Joyce is a far better person than I if she could write a book that was not roundly condemned by the Religious Right.

by phatkhat on Thu Mar 12, 2009 at 03:10:28 AM EST
and I hope you will check it out. All of the elements of the religious right are filled with.... human beings, who are interesting, complex and and a barrel of contradictions.

by Frederick Clarkson on Thu Mar 12, 2009 at 12:05:20 PM EST

Thanks, Fred!

And to NancyP and khughes, yes, definitely some of the children and women do rebel. However, though Quiverfull is not a cult -- no matter how "cultish" some of these convictions might seem to outsiders -- it is still very difficult to leave a lifestyle and reject convictions you have believed are God's requirement of you. Most of the women who have this conviction believe it's a matter of obedience to God, which makes it very hard to question already. But after that, there are many practical obstacles as well to leaving the lifestyle: women face becoming single mothers with no income to many children or risk losing their children all together. As for the children, particularly the daughters, many are raised in fairly cloistered homes, far from corrupting outside influences that could tempt them from the lifestyle. What's interesting to me, having spoken with several women who have left the movement, is how effective these methods -- emphasizing the necessity of obedience, trust and submission -- are without needing a separate territory or more overt forms of control.

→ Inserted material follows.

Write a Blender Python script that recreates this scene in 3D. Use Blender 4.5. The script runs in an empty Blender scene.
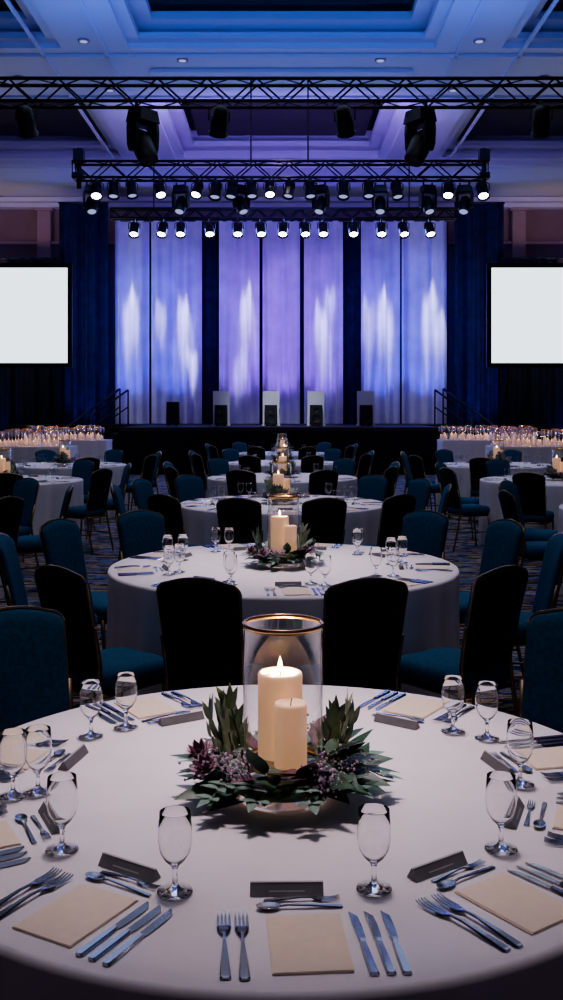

by Kathryn Joyce on Thu Mar 12, 2009 at 02:43:46 PM EST

The Quiverfull groups remind me of the Mormon polygamist groups, in which the girls are continually told it is their religious duty to be a plural wife. I can see where the belief system and the practical obstacles could combine to keep women in the Quiverfull lifestyle.

by khughes1963 on Thu Mar 12, 2009 at 09:52:01 PM EST

It is extremely well-researched dynamite. Thank you, Ms. Joyce!